Process your Project

Salman Mulani
4 min readJun 11, 2020

Working in a Software company which provides solution of Process & Project management to SMB as well as Enterprise organization, I have often seen People frequently confuse projects with processes.

You could argue that this is a matter of semantics. What’s in a name? Either way, you are going to perform a set of tasks to get something done. Calling it a project rather than a process won’t change anything.

In fact, there are some areas where they overlap. And that’s what leads to the confusion. But there is also a crucial difference and that has an impact on how you manage the activities. And that in turn has an impact on the software applications you choose to help manage them with.

Things projects and processes have in common

Both processes and projects aim to get something done through a sequence of planned activities. They both typically need teams and resources to execute. They even co-exist alongside each other in the same environment sometimes. People can work on processes and have a project on the go.

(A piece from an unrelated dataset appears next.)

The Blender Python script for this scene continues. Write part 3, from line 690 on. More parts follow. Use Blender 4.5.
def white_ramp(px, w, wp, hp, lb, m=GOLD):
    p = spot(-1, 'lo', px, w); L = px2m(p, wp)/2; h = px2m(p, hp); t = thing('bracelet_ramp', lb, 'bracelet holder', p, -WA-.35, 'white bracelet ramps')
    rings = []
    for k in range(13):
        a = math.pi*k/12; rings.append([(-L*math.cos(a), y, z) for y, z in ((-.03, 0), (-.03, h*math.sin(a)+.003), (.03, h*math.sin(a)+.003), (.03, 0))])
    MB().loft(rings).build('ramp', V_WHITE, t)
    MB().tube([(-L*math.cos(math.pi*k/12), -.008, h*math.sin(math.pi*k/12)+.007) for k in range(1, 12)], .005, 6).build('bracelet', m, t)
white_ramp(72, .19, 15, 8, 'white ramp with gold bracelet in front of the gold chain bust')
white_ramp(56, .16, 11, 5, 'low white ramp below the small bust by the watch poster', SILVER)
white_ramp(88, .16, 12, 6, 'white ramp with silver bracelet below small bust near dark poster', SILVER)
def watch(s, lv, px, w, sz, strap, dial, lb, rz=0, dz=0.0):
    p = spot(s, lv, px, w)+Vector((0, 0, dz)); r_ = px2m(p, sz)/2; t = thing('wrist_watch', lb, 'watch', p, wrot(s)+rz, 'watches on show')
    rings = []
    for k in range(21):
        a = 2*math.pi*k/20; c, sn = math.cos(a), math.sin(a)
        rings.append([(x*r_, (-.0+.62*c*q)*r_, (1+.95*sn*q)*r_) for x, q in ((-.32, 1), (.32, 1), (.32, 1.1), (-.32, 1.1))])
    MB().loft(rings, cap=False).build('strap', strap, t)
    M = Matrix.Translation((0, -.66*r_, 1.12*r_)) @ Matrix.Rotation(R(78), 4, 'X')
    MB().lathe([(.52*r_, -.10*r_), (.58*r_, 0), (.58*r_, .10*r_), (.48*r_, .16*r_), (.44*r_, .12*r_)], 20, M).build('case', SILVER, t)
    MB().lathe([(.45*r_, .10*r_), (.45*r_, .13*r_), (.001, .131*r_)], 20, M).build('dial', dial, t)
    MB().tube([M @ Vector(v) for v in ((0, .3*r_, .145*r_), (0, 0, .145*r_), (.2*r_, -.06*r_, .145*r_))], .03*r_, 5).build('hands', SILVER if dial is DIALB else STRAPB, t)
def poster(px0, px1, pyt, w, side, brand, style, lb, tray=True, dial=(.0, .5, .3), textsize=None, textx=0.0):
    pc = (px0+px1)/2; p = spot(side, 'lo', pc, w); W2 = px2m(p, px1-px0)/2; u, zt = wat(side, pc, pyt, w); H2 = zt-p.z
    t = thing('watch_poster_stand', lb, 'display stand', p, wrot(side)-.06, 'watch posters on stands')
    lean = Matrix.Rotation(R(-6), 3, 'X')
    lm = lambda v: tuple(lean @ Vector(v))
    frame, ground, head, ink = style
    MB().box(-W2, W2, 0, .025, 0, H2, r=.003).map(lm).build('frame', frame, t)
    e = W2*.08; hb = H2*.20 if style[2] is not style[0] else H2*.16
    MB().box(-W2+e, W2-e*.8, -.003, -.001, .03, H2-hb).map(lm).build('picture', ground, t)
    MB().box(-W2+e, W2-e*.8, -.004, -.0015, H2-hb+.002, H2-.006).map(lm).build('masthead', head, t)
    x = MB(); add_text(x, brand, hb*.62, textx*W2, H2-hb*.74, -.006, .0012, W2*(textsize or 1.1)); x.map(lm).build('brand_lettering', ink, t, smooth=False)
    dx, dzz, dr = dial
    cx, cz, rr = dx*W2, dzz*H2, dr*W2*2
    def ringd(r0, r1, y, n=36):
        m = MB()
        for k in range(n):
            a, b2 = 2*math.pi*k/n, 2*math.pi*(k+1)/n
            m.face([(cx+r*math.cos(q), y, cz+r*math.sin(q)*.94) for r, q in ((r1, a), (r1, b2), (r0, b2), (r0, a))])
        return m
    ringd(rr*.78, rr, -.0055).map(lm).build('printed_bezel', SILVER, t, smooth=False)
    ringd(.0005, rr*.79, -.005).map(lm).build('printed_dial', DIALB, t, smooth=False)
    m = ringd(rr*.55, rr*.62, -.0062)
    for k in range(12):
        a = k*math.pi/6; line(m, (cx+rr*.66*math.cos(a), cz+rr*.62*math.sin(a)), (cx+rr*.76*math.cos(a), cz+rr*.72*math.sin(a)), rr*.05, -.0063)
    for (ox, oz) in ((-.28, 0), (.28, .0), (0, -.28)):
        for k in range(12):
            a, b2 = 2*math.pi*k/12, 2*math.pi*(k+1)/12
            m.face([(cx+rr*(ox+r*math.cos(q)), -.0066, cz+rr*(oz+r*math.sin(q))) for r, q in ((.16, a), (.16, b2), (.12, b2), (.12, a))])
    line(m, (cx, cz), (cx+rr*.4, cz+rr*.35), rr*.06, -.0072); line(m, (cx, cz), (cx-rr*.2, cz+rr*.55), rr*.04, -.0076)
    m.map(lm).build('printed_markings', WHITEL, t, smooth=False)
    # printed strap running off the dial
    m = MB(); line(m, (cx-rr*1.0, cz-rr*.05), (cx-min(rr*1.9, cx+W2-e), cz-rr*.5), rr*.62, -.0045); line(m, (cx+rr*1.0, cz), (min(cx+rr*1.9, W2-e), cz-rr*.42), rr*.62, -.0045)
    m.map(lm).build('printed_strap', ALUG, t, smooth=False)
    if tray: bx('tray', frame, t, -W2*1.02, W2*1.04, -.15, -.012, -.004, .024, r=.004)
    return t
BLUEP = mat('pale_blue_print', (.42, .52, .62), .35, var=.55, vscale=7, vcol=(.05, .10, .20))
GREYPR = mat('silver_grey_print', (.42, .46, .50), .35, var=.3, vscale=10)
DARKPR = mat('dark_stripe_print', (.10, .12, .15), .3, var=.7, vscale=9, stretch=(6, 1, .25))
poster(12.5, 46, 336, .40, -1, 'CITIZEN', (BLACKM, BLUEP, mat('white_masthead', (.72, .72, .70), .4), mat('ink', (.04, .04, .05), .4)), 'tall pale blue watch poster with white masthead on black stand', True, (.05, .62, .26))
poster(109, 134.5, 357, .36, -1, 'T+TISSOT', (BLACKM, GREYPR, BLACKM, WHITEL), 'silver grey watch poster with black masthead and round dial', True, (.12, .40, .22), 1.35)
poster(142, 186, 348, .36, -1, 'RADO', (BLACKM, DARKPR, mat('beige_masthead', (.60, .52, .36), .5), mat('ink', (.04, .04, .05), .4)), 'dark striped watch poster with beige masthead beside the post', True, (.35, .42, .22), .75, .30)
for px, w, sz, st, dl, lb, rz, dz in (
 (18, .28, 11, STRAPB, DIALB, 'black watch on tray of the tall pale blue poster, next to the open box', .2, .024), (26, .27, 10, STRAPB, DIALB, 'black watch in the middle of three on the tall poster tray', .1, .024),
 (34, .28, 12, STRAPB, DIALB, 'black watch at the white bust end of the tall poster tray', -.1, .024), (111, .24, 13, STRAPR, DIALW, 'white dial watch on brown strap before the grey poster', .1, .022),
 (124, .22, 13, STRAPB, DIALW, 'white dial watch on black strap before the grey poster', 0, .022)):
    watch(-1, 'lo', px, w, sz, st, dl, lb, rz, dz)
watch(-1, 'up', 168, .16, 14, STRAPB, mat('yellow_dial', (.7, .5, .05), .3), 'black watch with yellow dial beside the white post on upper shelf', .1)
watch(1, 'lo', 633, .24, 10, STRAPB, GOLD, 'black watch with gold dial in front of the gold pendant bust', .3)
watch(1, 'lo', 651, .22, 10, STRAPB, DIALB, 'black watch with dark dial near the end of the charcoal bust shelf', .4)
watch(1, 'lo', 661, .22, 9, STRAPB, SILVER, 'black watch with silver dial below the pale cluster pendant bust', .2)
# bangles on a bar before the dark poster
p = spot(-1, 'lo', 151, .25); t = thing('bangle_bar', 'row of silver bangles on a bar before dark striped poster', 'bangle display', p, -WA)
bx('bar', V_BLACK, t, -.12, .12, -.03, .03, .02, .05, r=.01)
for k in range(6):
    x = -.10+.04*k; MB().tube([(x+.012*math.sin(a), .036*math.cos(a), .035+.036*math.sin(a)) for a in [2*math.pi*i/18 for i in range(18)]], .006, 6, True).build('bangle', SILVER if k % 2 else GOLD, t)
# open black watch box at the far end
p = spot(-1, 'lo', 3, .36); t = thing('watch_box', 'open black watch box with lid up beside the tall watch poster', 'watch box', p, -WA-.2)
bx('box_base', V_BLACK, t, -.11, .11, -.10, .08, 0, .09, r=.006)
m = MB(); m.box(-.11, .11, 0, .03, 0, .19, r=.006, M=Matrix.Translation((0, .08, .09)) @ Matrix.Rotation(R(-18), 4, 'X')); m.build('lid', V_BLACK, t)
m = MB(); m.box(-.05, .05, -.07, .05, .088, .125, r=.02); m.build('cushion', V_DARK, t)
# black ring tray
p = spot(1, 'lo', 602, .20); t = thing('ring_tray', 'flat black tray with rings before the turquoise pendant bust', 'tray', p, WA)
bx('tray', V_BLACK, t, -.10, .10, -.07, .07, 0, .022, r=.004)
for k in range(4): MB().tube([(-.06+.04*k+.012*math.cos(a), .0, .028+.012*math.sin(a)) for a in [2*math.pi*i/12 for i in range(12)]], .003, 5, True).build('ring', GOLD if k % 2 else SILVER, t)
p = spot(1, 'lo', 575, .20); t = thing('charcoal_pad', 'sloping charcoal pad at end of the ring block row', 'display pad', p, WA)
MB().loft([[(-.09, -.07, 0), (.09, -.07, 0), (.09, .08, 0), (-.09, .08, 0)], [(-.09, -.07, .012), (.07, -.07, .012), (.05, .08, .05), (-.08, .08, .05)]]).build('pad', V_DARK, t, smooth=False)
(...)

I have seen a lot of definitions that talk about the relative scale of processes and projects. Projects do tend to be larger and more complex in scope. But I can show you plenty of complex processes. And a lot of projects are really quite small. So it’s not about size.

The one meaningful difference between projects and processes

There is only one meaningful difference and that is how often you repeat the activity. Projects are one-offs. At the very least you perform them infrequently. Yes, I know there are such things as project templates. That kind of implies that projects are repeatable. If you are planning a set of activities towards some goal for the first time, it’s a project. Now, if you end up repeating it over and over based on the same plan, I’d say it has become a process.

Processes are repeatable. They create value by producing a given output on demand. In a way, it’s like an ERP function. You give inputs to the ERP system & it will give you output & you don’t have to think about it. But someone did the first time through. The designer of the ERP function spent a lot of time getting that right, you can be sure.

And this is the difference that has an impact. The fact that the activities are repeated means that you can effectively amortize the planning effort over many repetitions. You have to plan a project every time. The effort has to pay off from the outcome of the one time you execute the project.

All of this might still seem a bit trivial. Until you consider the impact of the difference in how you manage projects or manages the process.

When you manage a project, most of the effort goes into the initial planning. After that, your effort goes into seeing things stay on track. You get one shot at it, basically.

But a process is different. You will cycle through a process many times. So that means you get the chance to refine it.

You can review the outcome from a process and learn from it. You can make changes to the process. You have the luxury of experimenting and seeing what works, and what does not. Now your management effort is less on keeping things on track and more about learning how to do it better, faster, quicker.

So there is this big difference in where your management effort goes. And this is reflected in the choices you need to make when it comes to selecting the right software to help you manage projects or processes.

Unsurprisingly, project software is better suited to projects, and vice versa. When people write software, they use an underlying set of assumptions about how they expect users to use it. If it is project software, there will be one set of assumptions. If it is process software, there will be another.

If you end up choosing the wrong one, you will be asking your team to use an application that is fundamentally unsuited to what they are trying to do. And you will make things really hard for yourself.

What happens when you choose the wrong management application?

I have seen big organizations try and run tiny repetitive processes on a project management system. The application demanded a minimum of planning data before it could track the project. So, there was this overhead of creating a “project” every time for each instance of the process. It took far longer to enter the data than it did to do the actual work. Not only was this highly inefficient. But in an effort to speed things up, people cut corners and that leads to all sorts of trouble.

So, yes, there is a difference between a project and a process. But only one. And that’s the repeatability you get in a process that you don’t in a project. That changes the management effort from refining through experience to planning upfront. And, in turn, that demands a different software application to support monitoring, tracking & streamlining operations.